2.) What was annoying for someone who studied CG 40 years ago, is that fact, that the objects didn’t really act like objects. So, when objects “moved” close to each other, they just “morphed” into each other (snake winding around the fingers of a hand simply had the finger or the snake disappear because they were at the exact same location in space. This is something, that I can not really except, as at a different place, two snakes were fighting, and yes, they inflicted “damage” to one-another. So, sometimes it was just “pixel-objects floating in free space”, sometimes it were objects in virtual reality added to reality via AR. Either confusing, or simply not really “modelled” to the end. If it should have been an artistic freedom, then it was not obvious, when things were just pixels or objects.
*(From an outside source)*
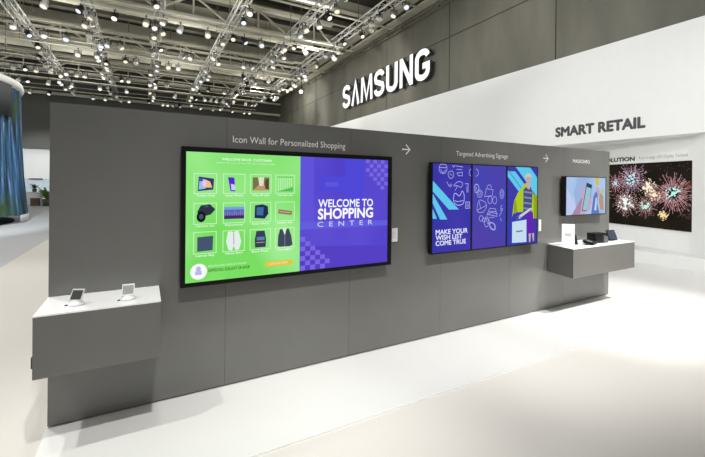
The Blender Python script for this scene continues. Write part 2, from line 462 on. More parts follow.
b.poly(f,[(.2*w,.3*h),(.75*w,.45*h),(.95*w,.7*h),(.7*w,.95*h),(.3*w,.9*h),(.15*w,.6*h)],0,G('ink',(48,52,66)))
b.disc(f,.32*w,.35*h,.2*w,.26*h,z,G('blacklens',(20,20,28))); b.disc(f,.32*w,.36*h,.1*w,.13*h,z*2,G('steel',(70,80,110)))
b.poly(f,[(.45*w,.8*h),(.65*w,.8*h),(.62*w,.9*h),(.5*w,.9*h)],z*2,G('steel',(70,80,110)))
f,w,h = tile(1,1)   # panorama
b.rect(f,.04*w,.98*w,.2*h,.8*h,0,G('blue',(84,104,180)))
b.rect(f,.04*w,.98*w,.2*h,.4*h,z,G('dark violet',(62,45,110))); b.rect(f,.04*w,.98*w,.66*h,.8*h,z,G('pale blue',(120,160,225)))
for k in range(9): b.rect(f,(.08+.1*k)*w,(.13+.1*k)*w,.36*h,(.5+.06*((k*5) % 3))*h,z*2,G('mauve',(140,120,180)))
f,w,h = tile(2,1)   # watch
b.poly(f,[(.2*w,.2*h),(.7*w,.15*h),(.88*w,.4*h),(.85*w,.8*h),(.6*w,.9*h),(.22*w,.85*h)],0,G('deep blue',(38,42,88)))
b.poly(f,[(.3*w,.35*h),(.62*w,.32*h),(.65*w,.75*h),(.3*w,.75*h)],z,G('teal',(65,110,150)))
f,w,h = tile(3,1)   # belt
b.poly(f,[(.12*w,.4*h),(.85*w,.3*h),(.9*w,.5*h),(.15*w,.62*h)],0,G('leather',(150,110,90)))
b.stroke(f,[(.18*w,.5*h),(.82*w,.42*h)],.006,z,G('cream',(220,200,180)))
f,w,h = tile(0,2)
b.poly(f,[(.16*w,.1*h),(.84*w,.13*h),(.86*w,.8*h),(.16*w,.77*h)],0,G('slate',(70,84,112)))
f,w,h = tile(1,2)   # white shirt
b.poly(f,[(.25*w,.08*h),(.42*w,.03*h),(.5*w,.3*h),(.58*w,.03*h),(.75*w,.08*h),(.85*w,.45*h),(.72*w,.97*h),(.56*w,.97*h),(.48*w,.9*h),(.38*w,.97*h),(.22*w,.95*h),(.14*w,.5*h)],0,G('shirt',(228,238,232)))
b.stroke(f,[(.5*w,.32*h),(.49*w,.9*h)],.006,z,G('grey violet',(140,140,180)))
f,w,h = tile(2,2)   # backpack
b.poly(f,[(.24*w,.1*h),(.76*w,.1*h),(.78*w,.5*h),(.7*w,.92*h),(.3*w,.92*h),(.22*w,.5*h)],0,G('pack',(54,62,92)))
b.rect(f,.32*w,.7*w,.45*h,.62*h,z,G('pack panel',(90,130,165))); b.rect(f,.3*w,.7*w,.32*h,.36*h,z,G('tan',(190,150,110)))
f,w,h = tile(3,2)   # cardigan
b.poly(f,[(.12*w,.1*h),(.22*w,.05*h),(.78*w,.05*h),(.92*w,.12*h),(.84*w,.62*h),(.7*w,.98*h),(.58*w,.95*h),(.5*w,.62*h),(.36*w,.95*h),(.24*w,.95*h),(.14*w,.6*h)],0,G('charcoal',(66,74,90)))
b.poly(f,[(.4*w,.97*h),(.5*w,.62*h),(.58*w,.97*h)],z,G('shirt',(228,238,232)))
b.stroke(f,[(.5*w,.6*h),(.5*w,.08*h)],.005,z,G('grey violet',(140,140,180)))
b.disc(F1,X(.052),Y(.08),.066,.066,.0006,gW,28)
b.poly(F1,[(X(.038),Y(.055)),(X(.064),Y(.055)),(X(.064),Y(.085)),(X(.038),Y(.085))],.0012,G('pale violet',(180,185,235)))
b.disc(F1,X(.051),Y(.1),.02,.022,.0012,G('pale violet',(180,185,235)))
b.text(F1,'PERSONALIZED OFFER OF THE DAY',X(.089),X(.25),Y(.108),Y(.014),.0008,gL,.004)
b.text(F1,'SAMSUNG GALAXY S8 64GB',X(.089),X(.264),Y(.07),Y(.024),.0008,G('dark green',(40,110,40)),.012)
b.stroke(F1,[(X(.345),Y(.087)),(X(.455),Y(.087))],.048,.0008,G('amber',(228,196,66)))
for s_ in (.345,.455): b.disc(F1,X(s_),Y(.087),.024,.024,.0009,G('amber',(228,196,66)))
b.text(F1,'DISCOVER MORE',X(.355),X(.44),Y(.08),Y(.017),.0014,G('pale amber',(250,236,170)),.008)
# right half
pA = G('purple',(96,80,212),1,rgb2=(82,66,202),scale=1.2)
b.rect(F1,X(.5),W1,0,H1,0,pA)
p1 = G('purple b',(98,84,218)); p2 = G('blue b',(80,72,214)); p3 = G('purple dark',(86,64,196)); p4 = G('lilac b',(122,104,224)); p5 = G('sky b',(98,94,220))
b.poly(F1,[(X(.735),Y(1)),(X(.86),Y(1)),(X(.84),Y(.5)),(X(.76),Y(.5))],.0004,p2)
b.rect(F1,X(.595),X(.751),Y(.69),Y(.83),.0006,p2); b.rect(F1,X(.63),X(.7),Y(.74),Y(.78),.0009,p1)
b.poly(F1,[(X(.5),Y(.36)),(X(1),Y(.36)),(X(1),Y(.41)),(X(.5),Y(.43))],.0005,p5)
b.poly(F1,[(X(.5),Y(.0)),(X(1),Y(.0)),(X(1),Y(.16)),(X(.5),Y(.22))],.0005,p3)
b.rect(F1,X(.5),X(.57),Y(.42),Y(1),.0004,p1)
for i in range(6):
    for j in range(7):
        if (i+j) % 2 == 0 and i >= j-2: b.rect(F1,X(.862+.023*i),X(.885+.023*i),Y(.965-.042*j),Y(1.-.035*0-.042*j),.0008,p4)
        if (i+j) % 2 == 0 and i+j < 8: b.rect(F1,X(.502+.026*i),X(.528+.026*i),Y(.003+.042*j),Y(.045+.042*j),.0008,p4)
b.text(F1,'WELCOME TO',X(.594),X(.907),Y(.553),Y(.068),.0012,gW,.018)
b.text(F1,'SHOPPING',X(.592),X(.908),Y(.447),Y(.09),.0012,gW,.03)
b.text(F1,'CENTER',X(.59),X(.905),Y(.378),Y(.043),.0012,G('lavender',(205,205,250)),.012,spacing=2.1)
b.build('screen_picture', t1)
at_thing(t1,(1.31,3.45,.95))

# --- three upright panels side by side
XA, XB, ZA, ZB = 2.917, 4.822, 1.012, 2.08
W2, H2 = XB-XA, ZB-ZA
cy = G('cyan',(96,200,236)); ic = G('icon white',(172,178,238)); wt = G('text white',(232,236,255))
bg2 = [G('indigo a',(54,54,164),1,rgb2=(68,58,170),scale=2), G('indigo b',(80,66,168),1,rgb2=(70,70,176),scale=1.5), G('indigo c',(66,60,164),1,rgb2=(56,62,172),scale=2)]
labs = ['leftmost upright screen of three, reading MAKE YOUR WISH LIST COME TRUE','middle upright screen of three, purple with white line icons','rightmost upright screen of three, showing a woman with a shopping bag']
def fx(f): return (1.009*(XA+(XB-XA)*f)-XA)
def fz(f): return f*H2
panels = []
for i in range(3):
    x0 = XA + i*W2/3+.001; x1 = XA+(i+1)*W2/3-.001
    r = thing('upright_screen', labs[i], 'screen', ((x0+x1)/2,3.45,ZA), 'three upright screens side by side')
    tv_case(r, x0, x1, ZA, ZB, x0+.012, x1-.012, ZA+.014, ZB-.014, 3.47)
    pb = MB(); f = Fr((XA,Y_F+.0055,ZA),(1,0,0),(0,0,1))
    lo, hi = x0+.012-XA, x1-.012-XA
    pb.rect(f,lo,hi,.014,H2-.014,0,bg2[i])
    panels.append((r, pb, f, lo, hi))
def clip(pts, lo, hi, y0=.014, y1=None):
    """cut a picture shape off at the edges of its panel"""
    y1 = H2-.014 if y1 is None else y1
    def cut(p, ax, lim, sgn):
        out = []
        for i in range(len(p)):
            a, c = p[i-1], p[i]; ia, ic_ = sgn*(a[ax]-lim) >= 0, sgn*(c[ax]-lim) >= 0
            if ia != ic_:
                t = (lim-a[ax])/(c[ax]-a[ax]); out.append((a[0]+t*(c[0]-a[0]), a[1]+t*(c[1]-a[1])))
            if ic_: out.append(c)
        return out
    for ax, lim, sgn in ((0,lo,1),(0,hi,-1),(1,y0,1),(1,y1,-1)):
        pts = cut(pts, ax, lim, sgn)
        if len(pts) < 3: return None
    return pts
def shape(i, pts, z, m, raw=False):
    r, pb, f, lo, hi = panels[i]
    q = clip([(fx(a), fz(c)) for a, c in pts] if not raw else pts, lo, hi)
    if q: pb.poly(f, q, z, m)
def line(i, pts, w=.007, z=.0008, closed=False, m=None):
    r, pb, f, lo, hi = panels[i]
    pts = [(min(max(fx(a),lo+.004),hi-.004), min(max(fz(c),.02),H2-.02)) for a, c in pts]
    if closed and len(pts) > 4:
        for _ in range(2):          # round the corners of the drawn outline
            pts = [q for i_ in range(len(pts)) for q in ((pts[i_-1][0]*.78+pts[i_][0]*.22, pts[i_-1][1]*.78+pts[i_][1]*.22),(pts[i_-1][0]*.22+pts[i_][0]*.78, pts[i_-1][1]*.22+pts[i_][1]*.78))]
    pb.stroke(f, pts, w, z, m or ic, closed=closed)
def ring(i, cx_, cz_, rx, rz=None, a0=0, a1=360, w=.007, rot=0):
    rz = rz if rz else rx*W2/H2
    pts = []
    for k in range(19):
        a = math.radians(a0+(a1-a0)*k/18); px, pz = rx*math.cos(a), rz*math.sin(a)
        pts.append((cx_+px*math.cos(rot)-pz*math.sin(rot)*H2/W2, cz_+px*math.sin(rot)*W2/H2+pz*math.cos(rot)))
    line(i, pts, w)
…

Very disappointing.
3.) As the glasses take away some light, it is required to have more light on stage, so that one can see all things at the same time, especially, as at some times, there were so many objects in the glasses, that it was really difficult to see, what’s happening on stage (due to light in glasses), also due to the fact, that the objects in the glasses did hide the objects on the stage at some cases.
So, it seemed to me, that the CG-modeler didn’t have enough time to “create” the virtual world as real objects, it seemed they just let some simple objects float freely through space.
With that we’re now entering the artistic aspect.
An acquaintance mentioned to me in the second break, that he thinks, that the esthetic appearance of the VR-worlds feels like a Windows 95 screensaver (you all most probaly remember the famous flying toasters), and I have to agree, he’s right. Yes, there were way too many objects floating around (and yes, they also covered the view to the stage), and just having 3 swans falling from the sky instead of just one does not add any additional artistic value.
At the end of act two, when the empire of Klingsor breaks down, we experienced the Festspielhaus falling together around us. A really shocking/surprising element, which was good.
But, there also were some interactive aspects also: Once there was a fox (should it have been a wolfe?) and two sheep grasing on a meadow, and when you looked into the flowers of the meadow, you could “kill” the flowers, or move them aside. Sadly, even if you removed all flowers around the fox (wolfe?) or the sheep, that had no influence on the animals. And, what fox and sheep have to do with parsifal is an still open question to Jay Scheib.
What I also did like was the end: There was a dove flying in a fire-ring, and you could direct it with your viewpoint/eyes. When “Erlösung dem Erlöser” came, I placed the dove on the head of Andreas Schager (aka: Parsifal). Nice gimmick, but did it add to the artistic approach?
So, sometimes I had the feeling, the overall experience might have been something to be seen while high on drugs (aka: Flower Power), and sometimes I simply thought to myself: Jay Scheib didn’r have any suitable idea for making use of the technology options at hand from an artistic point of view. He said, that he wanted to make us aware on how we as humans destroy the nature by showing us plastic bags, batteries (aka: flying toasters… :-) ), plastic waste on glaciers, etc. Yes, that was there, but the connection to the opera Parsifal was not working. It was more “random” and less “planned” or “fitting”.
As Jay Scheib now also in retrospect mentioned, is, what might have been best to adopt right from the start of this project: The Bauhaus stated prominently as an artistic approach for them: “Less is more”. And, yes, I also think, less would have been much better. There was so much in AR happening, that it really distracted from the music, the singers on stage. Coupled with the fact, that Jay Scheib didn’t have any useful ideas for the two main sentences of the opera (“Zum Raum wird hier die Zeit” and “Erlösung dem Erlöser”), I hope, as Jay Scheib also already mentioned, that the “Werkstatt Bayreuth” will help him in refining the AR-elements to better suite the opera.
But: After all: I loved the experience, and I’m also eager to see that staging again in two or three or even four years to see, how it will be changed and adopted over time. Having been asked to do this AR experiment for the first time in such a demanding surrunding with such a complex opera is a challenge. Not everything can work, but I’m glad, that Katharina Wagner is actively trying to advance artistic options and even allowing such experiments to happen. After all: Wagner only did 10 operas which he wanted to be shown in this house, so for us to not get bored over years, decades and centuries, change has to be embraced. And, yes, I have not been bored a single minute during that longest of his operas, and enjoyed experiencing augmented realities.
Let’s hope, this will not be the last time, these things will have been used, I can imaging great things coming from them for example in the ride down into Alberich’s world of the Nibelungen or Siegfried entering the cave of the dragon.
So, thanks for the entertaining and enjoyable experience, even if it didn’t add much to the questions asked by Parsifal. But that can come over time.